The goofball sex change, feminist, gay activist wing of the Democratic Party is so out of touch with the needs, ambitions and ideas of middle class Americans that it seems intent on going extinct. And I also suggested that this goofball wing will commit suicide in the future. The Joker in this deck is black voters. As the Democratic Party goes every more stratospheric in pleasing the nutjob Manhattan, San Francisco, LA wing of the Party, it risks losing black voters, who are overwhelmingly religious. It's coming. It will be breathtaking when it happens.

The other alternative is to change. But, I don't have much confidence that the nutjob left has the sense to pull back from its descent into political suicide.

Posted by: John Gibson on April 29, 2004 8:58 PM

Let's see.

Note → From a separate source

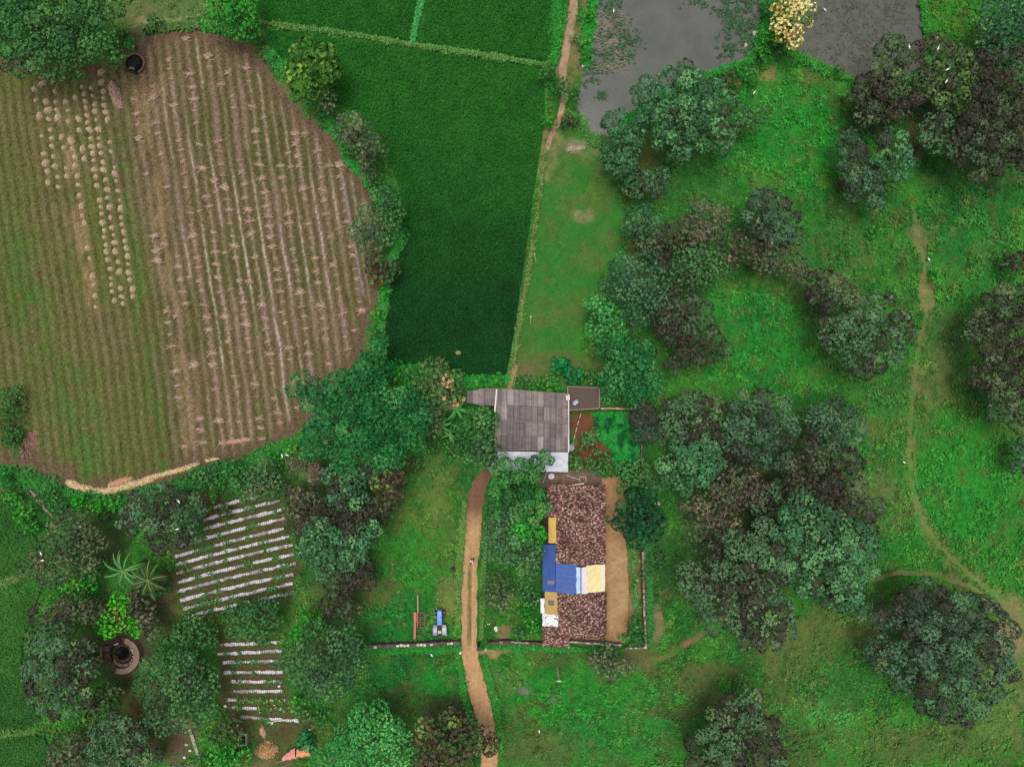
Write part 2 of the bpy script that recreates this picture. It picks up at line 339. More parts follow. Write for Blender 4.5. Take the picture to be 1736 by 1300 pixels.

Cheney had 5 draft deferments because he had different priorities, the Shrub went into the Texas Air fucking National Guard when most of us couldn't enlist in the Air Force, Navy or Coast Guard in 1968(read 2 choices for most of us in '68 Army or USMC) and we have a Navy Lt. Cmdr. who doesn't have a CAR (combat action ribbon) or any kind of a 'heart' raising questions about a guy who had a corpsman remove shrapnel from his body.

Posted by: Boonton on April 29, 2004 11:02 PM

I'm unaware that Kerry has ever made 'sex changes' a major feature of his political career. I'm unaware that he has even made gays a major feature of his campaign or political career. The only thing I recall hearing about Kerry & gays was that he supports civil unions & would rather the states decide the issue of gay marriage. That appears to be pretty mainstream since the Federalization of Marriage under the FMA doesn't seem to be generating much support.

I have a feeling people like Stephan would say if the Dems nominated anyone other than Sean Hannity for office the guy would be a radical left wing thug.